The public battle with Musk is better seen as an attempt by the Australian government to control what is on the internet. The newly appointed eSafety commissioner, Julie Inman-Grant directed X to remove the posts, but X had only blocked them from access in Australia pending a legal challenge. The government then demanded that the posts be removed world-wide.

That the Australian political class thinks it has the right to issue edicts in countries where it has no legal jurisdiction is a demonstration of the lack of clarity in their thinking, and the intensity of their obsession with censoring.

Musk accurately characterised the situation in a post: “Should the eSafety Commissar (an unelected official) in Australia have authority over all countries on Earth?” It seems that many Australian politicians think the answer to that question is “Yes.”

The childish personal attacks on Musk, typical ad hominem attacks (going at the person rather than the argument) are revealing. What does the fact that Musk is a billionaire have to do with the legal status of the posts? Does having a lot of money somehow disqualify him from having a position?

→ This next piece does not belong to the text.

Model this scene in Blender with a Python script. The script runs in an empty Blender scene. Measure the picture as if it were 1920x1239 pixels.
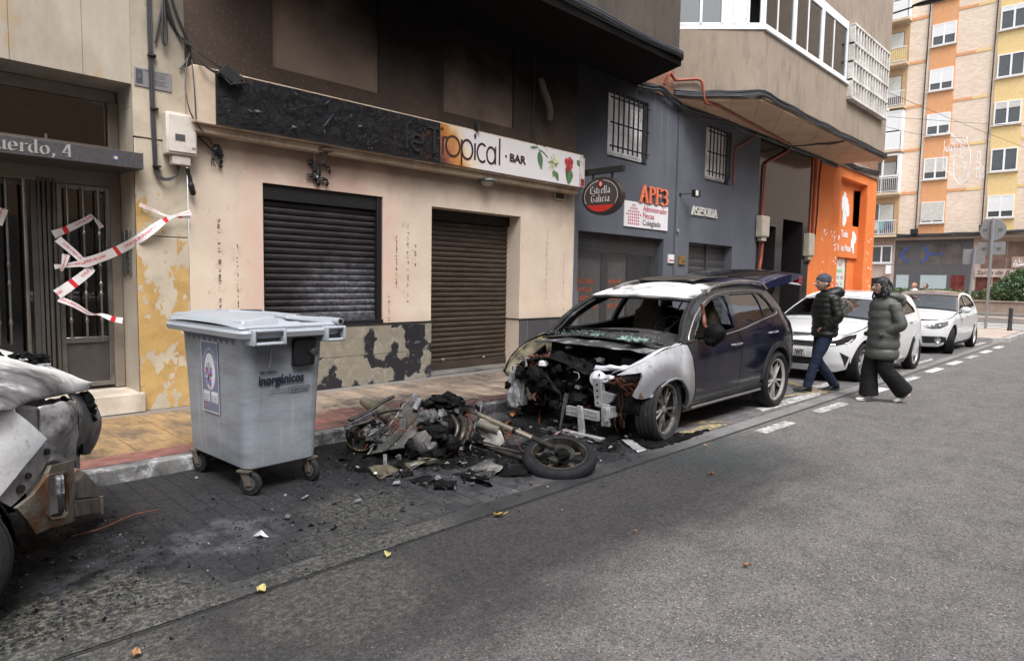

If he is “egotistical” or “arrogant” what does that have to do with his logical or legal claims? How does exposing Musk as a narcissistic cowboy” have any relevance to him allowing content on the platform? Wouldn’t a narcissist be more likely to restrict content? The suspicion is that the politicians are resorting to such abuse because they have no argument.

The Australian government’s attack on Musk, which borders on the absurd, is just one of many being directed at X. An especially dangerous initiative is coming from the European Union’s Digital Services Act, which can apply fines of up to 6 per cent of the worldwide annual turnover, a ridiculously punitive amount. The United Kingdom’s communications regulator, Ofcom is even worse. It will have powers to fine companies up to 10 per cent of their global turnover.

Western governments are mounting an all out push to censor the internet, and Australia’s aggressive move is just part of that. What is never considered by governments and bureaucrats is the cost of such censorship.

The benefits of “protecting” people are always overstated and inevitably infantilize the population. The price is a degradation of social institutions and a legal system that does not apply equally to the citizenry and to the government. It is a step towards tyranny: rule by law rather than rule of law.